Colours & Paint
Colours & Paint · For further exploration
01.8

Trend colours versus timeless colours

How to tell what lasts from what is gone in five years

A Pantone Colour of the Year on the walls looks dated in six months. Truly timeless colours, by contrast, cross decades without a wrinkle.

Trend colours versus timeless colours

§ 01The principle

A colour is timeless when it has survived at least three aesthetic cycles (approximately 60 to 80 years) without falling from favour. A colour is trendy when it appears massively in the design press, "colour of the year" cards, and Instagram accounts over a two-to-five-year period.

This is not a matter of taste, it is a matter of probability. A recently mass-adopted shade statistically has a high chance of being dated in five years. A shade present in interiors for fifty years has an equal chance of remaining there for another fifty.

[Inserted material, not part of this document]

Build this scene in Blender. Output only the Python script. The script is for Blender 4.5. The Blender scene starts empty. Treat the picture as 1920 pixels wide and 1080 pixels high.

The mistake is not loving millennial pink, sage green or mocha mousse. The mistake is putting them on 60% of the walls in a flat you own for twenty years.

Trend colours versus timeless colours · diagram
Formula to remember

Timeless = in the press for fifty years · Trendy = in the press for five years

The test of time is not opinion, it is data.

§ 02Putting it into practice

The practical rule, called the 80/20 trend rule.

80% timeless shades on large surfaces (walls, ceilings, large furniture, rugs). This is the solid base that will not age. For walls: off-whites, warm beiges, taupes, deep greens (sage, forest), deep blues (teal, navy), mid terracotta.

20% trend touches on small, easily changed elements. Cushions, a throw, a small decorative object, perhaps a wall in a secondary room you repaint every five years. Here, trends are fair game, because the investment is low and the change is quick.

To identify whether a shade is timeless: search for it in interior design books from the 1970s, 1990s, and 2010s. If it is present in all three decades, it is timeless. If it appears only in one of them, it is probably cyclic.

Do
  • 01Reserve the 80% base for colours with proven longevity
  • 02Apply trends only to easily replaced elements
  • 03Test a "trend" shade in a secondary room before committing to the living room
  • 04Verify any shade's longevity by cross-referencing it across thirty years of archives
Avoid
  • 01Painting a large living room in the Pantone colour of the year
  • 02Investing in a trend-coloured sofa when you keep sofas for ten years
  • 03Confusing "I like it now" with "I will like it in 2035"
  • 04Eliminating all trend touches, which makes an interior sterile

§ 03Professional variations

Jean-Louis Deniot never works with trend colours on walls or large furniture. He builds his palette entirely from timeless shades, then adds a single contemporary touch: a recent artwork, a cushion in a current shade. The architecture breathes thirty years, the detail breathes the current season.

India Mahdavi takes a different approach: she reinterprets timeless codes in unexpected combinations. Her pink is not millennial pink, it is a powder pink with a rosy pigment that can be found in 1940s interiors. She positions herself between timeless and trend, which gives her a singular aesthetic.

In one sentence

Timeless on the walls, trends on the cushions.